In a city that has developed largely from west to east, Shaw has been a bit of an outlier. Even as neighborhoods in almost every direction — Logan Circle, Chinatown, the U Street corridor and NoMa — have seen major commercial and residential growth in the past five years, Shaw has been slower to change, at least in obvious ways.
Sure, house hunters discovered the community’s impressive housing stock years ago — its clusters of brick Victorians and two-story federal-style rowhouses — and a home priced at $700,000 or more hasn’t been unusual for several years. But unlike in many other areas, commercial development didn’t quickly follow residential growth in Shaw. For years, the neighborhood included few sit-down restaurants or the basic retail options that thrive in healthy communities.
In part, that’s the result of Shaw’s history. The neighborhood began as a streetcar suburb. Lacking restrictions on African Americans owning property, the area was extremely diverse, with federal workers living side by side with clerks, maids and immigrants.
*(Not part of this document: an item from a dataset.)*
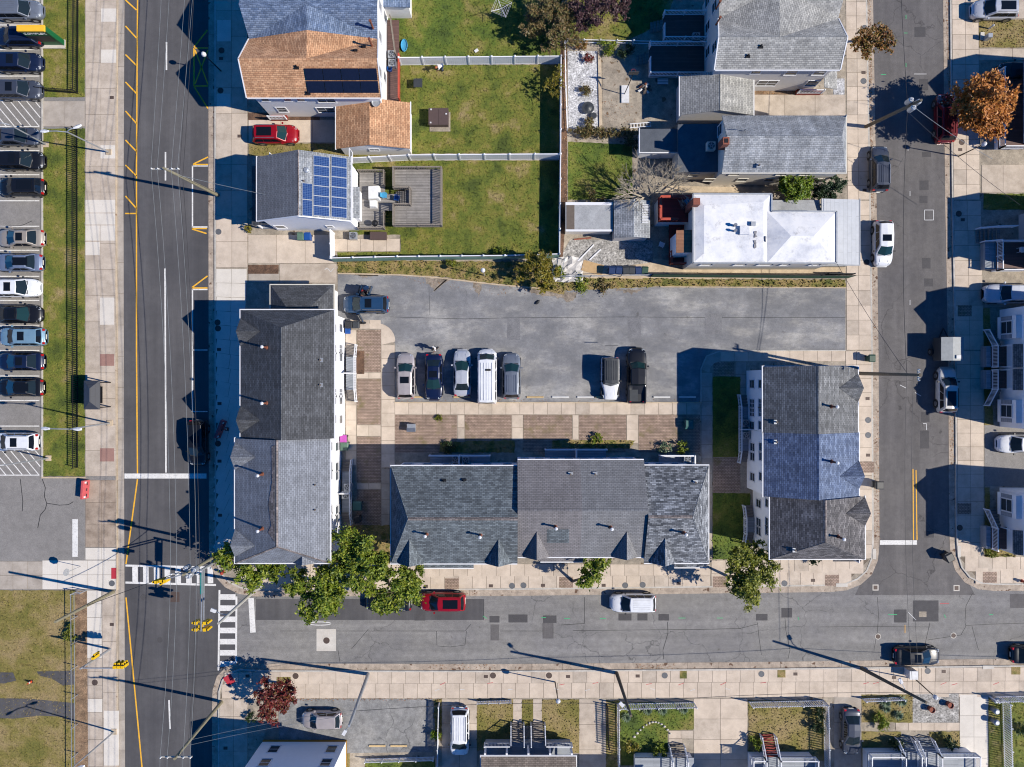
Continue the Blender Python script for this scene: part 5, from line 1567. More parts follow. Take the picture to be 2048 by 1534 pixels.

But when the Supreme Court struck down restrictive covenants in 1948, many wealthier African Americans left, and the neighborhood deteriorated. In 1968, the riots that followed the assassination of Martin Luther King Jr. swept through Shaw, destroying property and leaving a number of abandoned buildings and empty lots.
Those holes in the area’s commercial fabric were still there 35 years later, making it tough for small businesses to move in. “We had so many buildings in multiple or individual ownership that were boarded up for so long,” said Alex Padro, a member of the area’s Advisory Neighborhood Commission and president of Shaw Main Streets, an economic development organization. “It wasn’t as easy for potential retailers to come in.”